Your assignment is to write a 3-page essay in which you first examine and analyze an object/artifact offered in the exhibit.

The essay is the final step, but much of the work for this assignment will come at the museum and after, as you review, refine, and revise your notes, and make an outline of the finished paper. This means that, as the writer and field researcher, you should plan on taking extensive notes: summarize or copy down text; take pictures of artifacts, images, and statues. Document your visit: take a picture of yourself, alone or with your classmates, near one portion of the exhibit.

In entering this assignment – let’s ask the question, what classifies something as art of the Middle East? There are a variety of possible answers to that question, ranging from

  • the cerebral: use of symbols, ability to imagine the impossible
  • to the social or affective: gathering at the hearth, customs

All of the answers you come up with focus on evidence: Think of the object you choose as part of a narrative, which offers a piece of evidence about the history of the Middle East, explains what that object tells us about the Middle East, and how we know that it tells us this.

Tips for reading objects. While all of these questions may not help you answer: what classifies something as art of the Middle East?, they will help you create meaningful background to answer the central research question and produce a strong paper.

  • Is it intact, or does it look like parts are missing?
  • Is it clean or dirty?
  • Does it make noise?
  • Does it look old or new?
  • Is it handmade or made by a machine?
  • Where was it made?
  • Who made it?
  • What is its function? How was the object used?
  • Does it have a practical use or is (was) it used for pleasure?
  • Has it been used? Is it still in use? Has the use changed?
  • Where can it be found? Where could it have been found?
  • What value does it hold to you and to others?
  • Is it designed well? How?
  • Is it decorated?
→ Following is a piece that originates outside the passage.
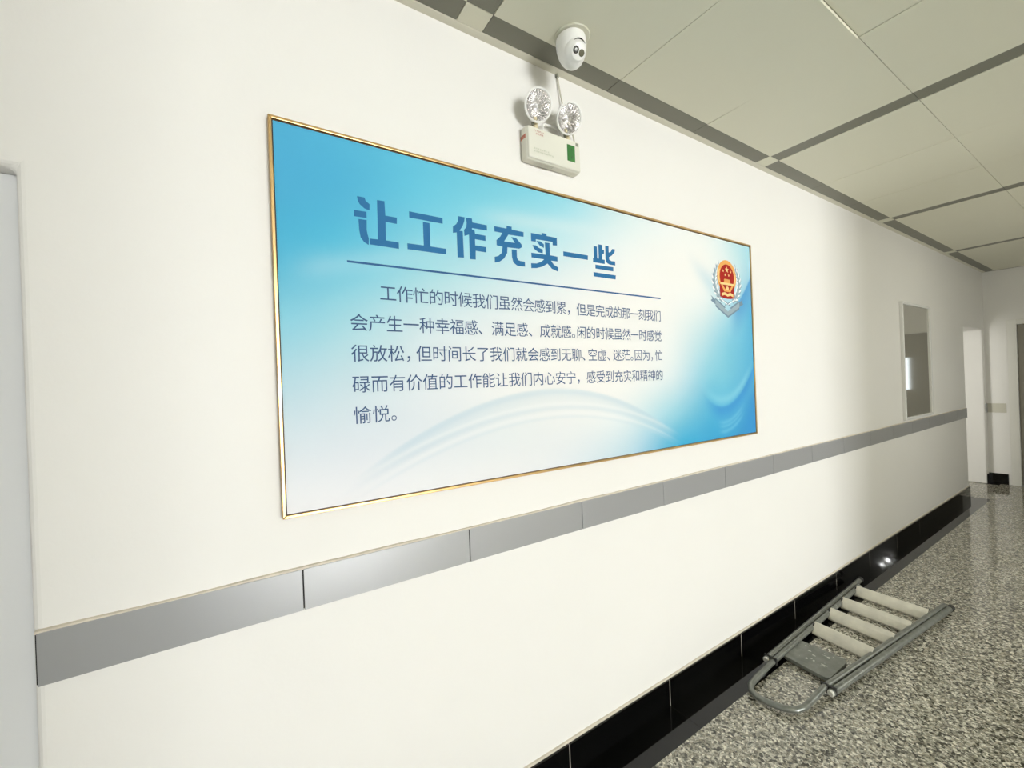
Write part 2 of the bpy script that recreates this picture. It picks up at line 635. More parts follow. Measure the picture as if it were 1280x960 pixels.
def sm(x, e0, e1):
    t = np.clip((x - e0) / (e1 - e0), 0, 1)
    return t * t * (3 - 2 * t)


def interp_grid(us, vs, table):
    # table[v][u] of sRGB triples, v listed from top to bottom
    T = np.array([[lin(c_) for c_ in row] for row in table])[::-1]
    vs_ = np.array(vs)[::-1]
    us_ = np.array(us)

    def sidx(q, knots):
        i = np.clip(np.searchsorted(knots, q, side='right') - 1, 0, len(knots) - 2)
        t = (q - knots[i]) / (knots[i + 1] - knots[i])
        return i, t
    iu, tu = sidx(uu, us_)
    iv, tv = sidx(vv, vs_)

    def cr(p0, p1, p2, p3, t):
        t = t[..., None]
        return 0.5 * ((2 * p1) + (-p0 + p2) * t + (2 * p0 - 5 * p1 + 4 * p2 - p3) * t * t + (-p0 + 3 * p1 - 3 * p2 + p3) * t ** 3)
    nu, nv = len(us_), len(vs_)
    cu = lambda k: np.clip(k, 0, nu - 1)
    cv = lambda k: np.clip(k, 0, nv - 1)
    rows_ = []
    for dv in (-1, 0, 1, 2):
        j = cv(iv + dv)
        rows_.append(cr(T[j, cu(iu - 1)], T[j, iu], T[j, cu(iu + 1)], T[j, cu(iu + 2)], tu))
    return np.clip(cr(*rows_, tv), 0.01, 1)


ART_U = [0, .08, .18, .30, .42, .55, .68, .80, .88, .94, 1.0]
ART_V = [1.0, .85, .68, .50, .32, .15, 0.0]
ART = [
    [(88, 182, 222), (92, 188, 224), (108, 200, 228), (128, 208, 230), (158, 220, 236), (214, 236, 240), (238, 244, 244), (240, 244, 242), (226, 240, 242), (200, 232, 238), (176, 222, 234)],
    [(84, 180, 220), (90, 186, 222), (122, 206, 230), (160, 220, 234), (196, 230, 238), (234, 242, 243), (243, 244, 241), (243, 244, 241), (230, 240, 241), (206, 231, 237), (170, 216, 232)],
    [(88, 186, 220), (112, 200, 226), (165, 218, 230), (204, 229, 236), (230, 238, 240), (243, 243, 240), (244, 244, 241), (234, 241, 241), (202, 230, 237), (156, 210, 229), (105, 186, 222)],
    [(142, 208, 228), (172, 218, 230), (210, 228, 234), (232, 237, 238), (242, 242, 239), (243, 243, 240), (238, 241, 240), (196, 226, 234), (150, 209, 228), (124, 198, 225), (98, 184, 220)],
    [(190, 220, 232), (206, 225, 233), (226, 233, 237), (238, 239, 238), (243, 242, 239), (243, 242, 239), (224, 235, 238), (154, 210, 228), (128, 201, 224), (110, 190, 221), (90, 178, 217)],
    [(222, 231, 238), (224, 231, 238), (226, 232, 237), (230, 235, 237), (234, 237, 238), (226, 236, 239), (166, 214, 229), (104, 188, 220), (96, 185, 221), (84, 174, 217), (58, 152, 211)],
    [(240, 240, 243), (240, 240, 243), (238, 239, 241), (236, 237, 239), (226, 233, 238), (196, 222, 234), (92, 184, 220), (70, 172, 216), (66, 168, 216), (62, 158, 212), (50, 146, 206)],
]
art = interp_grid(ART_U, ART_V, ART)


def blend(w_, rgb, mul=1.0):
    global art
    w_ = np.clip(w_ * mul, 0, 1)[..., None]
    art = art * (1 - w_) + np.array(lin(rgb)) * w_


# pale blue arc that rises from the lower left, peaks under the paragraph and falls to the lower right
def arc(u0, v0, up, vp, u1, v1):
    t = (uu - u0) / (u1 - u0)
    cc = (up - u0) / (u1 - u0)
    q = np.polyfit([0, cc, 1], [v0, vp, v1], 2)
    return np.polyval(q, t), np.clip(t, 0, 1)


y1_, t1 = arc(0.06, 0.045, 0.36, 0.285, 0.70, 0.05)
edge = sm(vv, -1, 2) * 0
below = (y1_ - vv)
inside = ((uu > 0.06) & (uu < 0.72)).astype(float)
fade = sm(t1, 0, .15) * (1 - sm(t1, .88, 1.0))
blend(sm(below, -.004, .004) * (1 - sm(below, .0, .085)) * fade, (190, 214, 226), .38)
blend(np.exp(-((below - .012) / .010) ** 2) * fade, (184, 210, 224), .22)
y2_, t2 = arc(0.04, 0.0, 0.38, 0.215, 0.72, 0.02)
b2 = y2_ - vv
f2 = sm(t2, 0, .2) * (1 - sm(t2, .85, 1.0))
blend(np.exp(-((b2 + .014) / .007) ** 2) * f2, (240, 243, 244), .4)
blend(np.exp(-((b2 - .0) / .009) ** 2) * f2, (192, 214, 226), .28)
blend(np.exp(-((b2 - .034) / .006) ** 2) * f2, (202, 220, 230), .25)
blend(np.exp(-((b2 - .020) / .006) ** 2) * f2, (238, 241, 243), .4)
# upper right folds
yf = 0.93 - (uu - .74) * 1.55 + (uu - .74) ** 2 * 2.0
bb = vv - yf
mr = sm(uu, .74, .84)
blend(np.exp(-((bb + .035) / .05) ** 2) * mr * (1 - sm(uu, .90, .97)), (178, 216, 232), .45)
yf2 = 0.63 + (uu - .90) * 1.2 + (uu - .90) ** 2 * 9
bb = yf2 - vv
blend(sm(bb, -.004, .014) * (1 - sm(bb, .01, .20)) * sm(uu, .895, .955), (76, 156, 212), .80)
yf3 = 0.36 - (uu - .74) * 1.0
# lower right folds: dark crescent that sweeps from the bottom to the right edge
yc = 0.16 + ((uu - .865) / .135) ** 2 * .20
yc = np.where(uu < .865, 0.16 + ((uu - .865) / .10) ** 2 * .14, yc)
bb = yc - vv
mr = sm(uu, .78, .86)
blend(sm(bb, -.006, .012) * (1 - sm(bb, .012, .10)) * mr, (60, 150, 214), .75)
blend(np.exp(-((bb + .03) / .022) ** 2) * mr * (1 - sm(uu, .95, 1.0)), (146, 214, 232), .55)
for k_, (dz, s_) in enumerate(((.085, .010), (.105, .007), (.13, .010))):
    blend(np.exp(-((bb - dz) / s_) ** 2) * sm(uu, .84, .87) * (1 - sm(uu, .92, .96)), (128, 206, 232), .45)
blend(sm(uu - .93 - (1 - vv) * .0, 0, .06) * (1 - sm(vv, .05, .20)), (66, 158, 216), .6)
# cloudy streaks upper left
st = np.exp(-((vv - (.62 + (uu) * .5)) / .035) ** 2) * sm(uu, 0, .05) * (1 - sm(uu, .12, .30))
blend(st, (182, 222, 234), .35)
st = np.exp(-((vv - (.88 + (uu - .35) * .15)) / .03) ** 2) * sm(uu, .22, .34) * (1 - sm(uu, .45, .6))
blend(st, (222, 238, 242), .4)
art = np.clip(0.985 * art ** 1.09, 0, 1)

me = bpy.data.meshes.new('printed_sheet')
Xg = (U0 + (U1 - U0) * uu) - po[0]
Zg = (V0 + (V1 - V0) * vv) - po[2]
verts = np.stack([Xg, np.full_like(Xg, -0.0165), Zg], -1).reshape(-1, 3)
idx = np.arange((NX + 1) * (NZ + 1)).reshape(NZ + 1, NX + 1)
faces = np.stack([idx[:-1, :-1], idx[:-1, 1:], idx[1:, 1:], idx[1:, :-1]], -1).reshape(-1, 4)
nb = len(verts)
bx = [(U0 - po[0], -.0165, V0 - po[2]), (U1 - po[0], -.0165, V0 - po[2]), (U1 - po[0], -.0165, V1 - po[2]), (U0 - po[0], -.0165, V1 - po[2])]
bk = [(p[0], -.012, p[2]) for p in bx]
allv = verts.tolist() + bx + bk
allf = faces.tolist() + [(nb, nb + 4, nb + 5, nb + 1), (nb + 1, nb + 5, nb + 6, nb + 2), (nb + 2, nb + 6, nb + 7, nb + 3), (nb + 3, nb + 7, nb + 4, nb)]
me.from_pydata(allv, [], allf)
ca = me.color_attributes.new('artwork', 'FLOAT_COLOR', 'POINT')
cc_ = np.ones((len(allv), 4), dtype=np.float32)
cc_[:nb, :3] = art.reshape(-1, 3)
ca.data.foreach_set('color', cc_.ravel())
m = bpy.data.materials.new('printed_artwork')
m.use_nodes = True
nt = m.node_tree
at = nt.nodes.new('ShaderNodeAttribute')
at.attribute_name = 'artwork'
nt.links.new(at.outputs['Color'], nt.nodes['Principled BSDF'].inputs['Base Color'])
nt.nodes['Principled BSDF'].inputs['Roughness'].default_value = 0.55
nt.nodes['Principled BSDF'].inputs['Specular IOR Level'].default_value = 0.25
me.materials.append(m)
sheet = bpy.data.objects.new('printed_sheet', me)
COL.objects.link(sheet)
sheet.parent = poster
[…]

How is it decorated?
  • Is it aesthetically pleasing? How?
  • Does it remind you of anything else?
  • What type of person might have used this object?
  • What type of person might have made this object?
  • What does this object tell us about the maker and user?
  • Is this type of object still being made today? Is it still in use? If not, why do you think it isn’t used today?
  • Should this object be in a museum collection? Why or why not?
  • What questions do you have about the object that you can’t answer from just looking at it?

 

**Please keep in mind that these are only a sampling of questions you could choose to discuss in your paper. You may not find you need to address all of them. Also, please organize your paper. Do not simply answer each of these questions in the order you see them above. You need to organize your paper by theme and convincingly defend your thesis throughout.
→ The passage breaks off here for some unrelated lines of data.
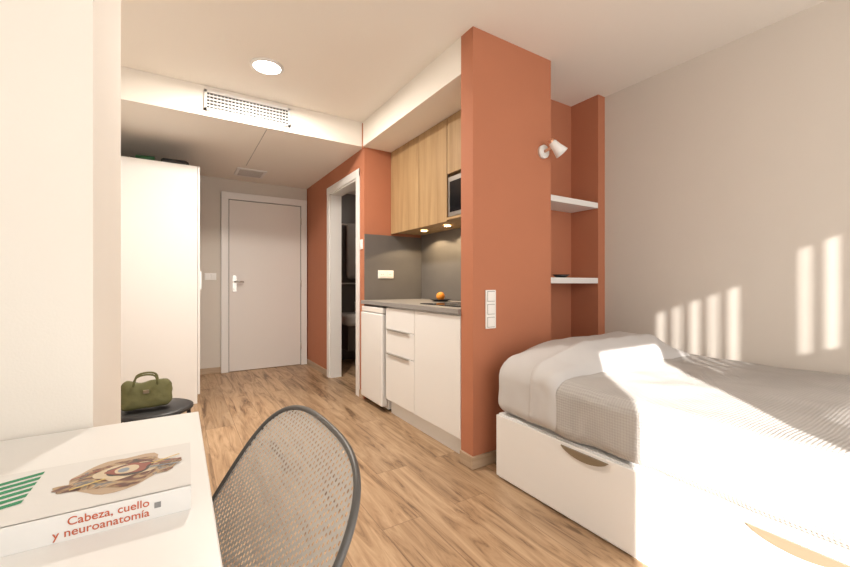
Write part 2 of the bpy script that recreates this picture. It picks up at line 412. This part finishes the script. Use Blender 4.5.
box('glass', XK+.08, XK+.56, 1.93, 2.45, .9005, .906, M['glass'], hob, .002)
for i, (x, y, r) in enumerate(((1.62, 2.06, .075), (1.62, 2.31, .09), (1.85, 2.06, .09), (1.85, 2.31, .07))):
    revolve('ring_%d' % i, [(r-.002, .0), (r-.002, .0006), (r, .0006), (r, 0)], (x, y, .906), M['inkg'], hob)
u = empty('kitchen_wall_cabinets')
ux = 1.70; ub = 1.525
box('carcass_a', ux+.02, 2.033, 2.405, YK-.014, ub, LOW-.002, M['oak'], u)
box('carcass_b', ux+.02, 2.033, 1.857, 2.403, 1.87, LOW-.002, M['oak'], u)
box('shelf_b', ux+.0, 2.033, 1.857, 2.403, ub, ub+.018, M['oak'], u)
box('door_a', ux, ux+.018, 2.810, YK-.004, ub-.01, LOW-.003, M['oak'], u, .0015)
box('door_b', ux, ux+.018, 2.405, 2.803, ub-.01, LOW-.003, M['oak'], u, .0015)
box('door_c', ux, ux+.018, 1.858, 2.397, 1.865, LOW-.003, M['oak'], u, .0015)
for y in (2.8065, 2.401): box('gap_%d' % int(y*100), ux+.012, ux+.021, y-.004, y+.004, ub, LOW-.01, M['dark'], u)
mw = empty('microwave')
box('body', ux+.02, 2.02, 1.87, 2.385, ub+.018, 1.84, M['dark'], mw, .004)
box('front', ux-.002, ux+.02, 1.87, 2.385, ub+.02, 1.838, M['steel'], mw, .004)
box('window', ux-.006, ux-.001, 2.02, 2.36, ub+.05, 1.80, M['glass'], mw, .002)
box('controls', ux-.006, ux-.001, 1.885, 1.99, ub+.05, 1.80, M['dark'], mw, .002)
cyl('knob', (ux-.02, 1.94, ub+.10), (ux-.004, 1.94, ub+.10), .018, M['steel'], mw)
for i, y in enumerate((2.98, 2.62)):
    l = empty('cabinet_downlight')
    revolve('puck', [(.0001, -.004), (.028, -.004), (.028, 0)], (1.86, y, ub-.002), M['led'], l)
    revolve('bezel', [(.028, -.007), (.036, -.007), (.036, 0)], (1.86, y, ub-.002), M['steel'], l)
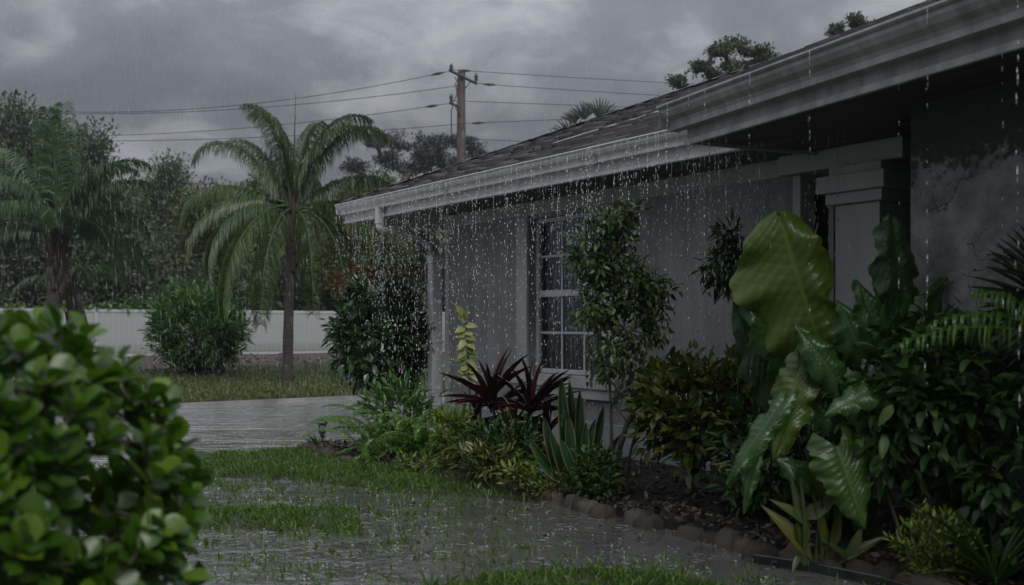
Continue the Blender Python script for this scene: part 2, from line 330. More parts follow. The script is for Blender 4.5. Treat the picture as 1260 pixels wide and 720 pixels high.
MT['pine'] = leafmat('far_pine_needles', (.020, .028, .020), (.040, .052, .034), .65, .15)
MT['white'] = simple('white_paint', (.55, .56, .57), (.7, .7, .7), 5, .4)
MT['yflower'] = leafmat('tiny_yellow_flower', (.25, .22, .02), (.45, .38, .04), .5, .2)

# ------------------------------------------------------------------ leaf shapes (+Y is the length, +Z the upper side)
def leafshape(n=4, width=lambda u: math.sin(math.pi*u)**.7, W=.4, curl=.15, fold=.15, wave=0, cols=3, petiole=0):
    """returns verts, tris, along, across; length 1"""
    V = []; al = []; ac = []
    for i in range(n+1):
        u = i/n; wd = width(min(max(u, .0001), .9999))*W*.5
        for j in range(cols):
            a = -1+2*j/(cols-1)
            V.append((a*wd, petiole+u*(1-petiole), -curl*u*u+fold*abs(a)*wd*2+wave*math.sin(u*17+a*3)*abs(a)))
            al.append(u); ac.append(a)
    T = []
    for i in range(n):
        for j in range(cols-1):
            q = i*cols+j; T += [(q, q+1, q+cols+1), (q, q+cols+1, q+cols)]
    return np.array(V, float), np.array(T), np.array(al), np.array(ac)
def wp(peak, sharp=1.0, base=0.0):
    def f(u):
        if u < peak: return base+(1-base)*math.sin(math.pi/2*u/peak)**.8
        return math.cos(math.pi/2*(u-peak)/(1-peak))**sharp
    return f
LS = dict(
    tiny=leafshape(2, lambda u: 1 if .3 < u < .7 else .15, .5, .15, .1, cols=2),
    oval=leafshape(3, wp(.42, .9), .48, .22, .2),
    broad=leafshape(5, wp(.38, .9, .2), .42, .38, .22, wave=.02),
    obov=leafshape(7, wp(.64, .5, .10), .72, .06, .16),
    lance=leafshape(3, wp(.4), .30, .3, .2),
    heart=leafshape(5, wp(.25, 1.1, .35), .72, .28, .14),
    sword=leafshape(7, wp(.45, .75, .45), .15, .22, .5),
    snake=leafshape(9, wp(.5, .6, .6), .13, .05, .35, wave=.006, cols=5),
    card=leafshape(2, wp(.45), .55, .1, .15, cols=2),
    blade=leafshape(3, wp(.3, 1, .7), .13, .35, .3),
    strap=leafshape(6, wp(.35, .8, .5), .13, .45, .3),
)
def bigleaf(wave=.03, curl=.22, W=.66, seed=0, peak=.3, asym=0):
    r = np.random.default_rng(seed); n, cols = 48, 15; V = []; al = []; ac = []
    tears = [(r.uniform(.12, .85), r.random() < .5, r.uniform(.06, .24)) for _ in range(6)]
    w_ = wp(peak, .55+.5*(peak < .5), .45)
    for i in range(n+1):
        u = i/n
        for j in range(cols):
            a = -1+2*j/(cols-1); wd = w_(min(max(u, .0001), .9999))*W*.5
            wd *= 1+.05*math.sin(u*9+seed*2+(1.3 if a > 0 else 0))
            wd *= 1+.06*math.sin(u*23+seed+a*1.5)*abs(a)**2+.03*math.sin(u*61+a*2)*abs(a)**3
            for u0, sd_, dp in tears: wd *= 1-(dp*math.exp(-((u-u0)/.022)**2)*abs(a)**2 if (a > 0) == sd_ else 0)
            wd *= 1+asym*(.28 if a < 0 else -.22-.30*math.exp(-((u-.46)/.10)**2))
            y = u-.24*abs(a)**1.4*(1-u)**1.5
            z = -curl*u*u+.10*abs(a)-.16*abs(a)**2.2+wave*math.sin(u*21+2.3*seed+(2 if a > 0 else 0))*abs(a)**1.5+.011*math.cos((u-.22*abs(a))*88)*min(1, abs(a)*3)+.02*abs(a)**3*math.sin(u*47+seed)
            V.append((a*wd, y, z)); al.append(u); ac.append(a)
    T = []
    for i in range(n):
        for j in range(cols-1):
            q = i*cols+j; T += [(q, q+1, q+cols+1), (q, q+cols+1, q+cols)]
    return np.array(V, float), np.array(T), np.array(al), np.array(ac)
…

Instructions for your time at the Museum:

  • Spend at least 45 minutes looking through the exhibit of your choosing. Once you have an overall sense of the exhibit, focus on an object that interests you the most.
  • As if you were preparing to describe your piece of evidence to someone who has not seen it, take detailed notes on your item. Try to ignore everything around it and focus on the artifact itself. Do not shy away from ambiguity; if the artifact is hard to categorize precisely, that may be an important factor in how it is used as evidence in this exhibit. Begin to consider the (multiple) ways your artifact could be used as evidence.
    • Use the questions above to help you analyze your chosen artifact:

Note: You may take pictures to help you remember the details, and you may include images in your essay. But your primary responsibility to your readers is to represent the object in words. Readers should not need to see the pictures to understand your paper.

Finished paper:

When you are home from the exhibit, use your notes to write a 3-page essay that first analyzes how the artifact shapes an answer to the interpretive question, “What does it mean to be art from the Middle East?” and then demonstrates at least one other possible way of interpreting the evidence, substantiating your claims with reference to specific examples that support your claims. Remember is constructing your thesis think about:

Your emotional response, aesthetic reaction, why you liked it, and why you think it’s important. Did it make you think or see things differently? Do they have a strong message? What clues does it give to the history of the Middle East?

As you would with any formal essay, make an outline that includes an introduction, thoughtfully organized supporting points (drawn from your notes), and a conclusion. The thesis of your essay will be your claim about how context and organization shape an understanding of what is classified as Middle Eastern art. It’s up to you where to state and reiterate that thesis, but you will be evaluated on the clarity of your argument and the coherence and organization of your supporting evidence. You are encouraged to include visuals in your paper, but these should not substitute for text.

Your finished essay must be:

  • Typed
  • Double spaced
  • In 12-point, Times New Roman font (no larger)
  • With 1-inch margins
  • Include word count
  • Stapled (no covers or folders)
  • Edited and with spelling checked

 

Have fun, and don’t forget to bring the assignment with you.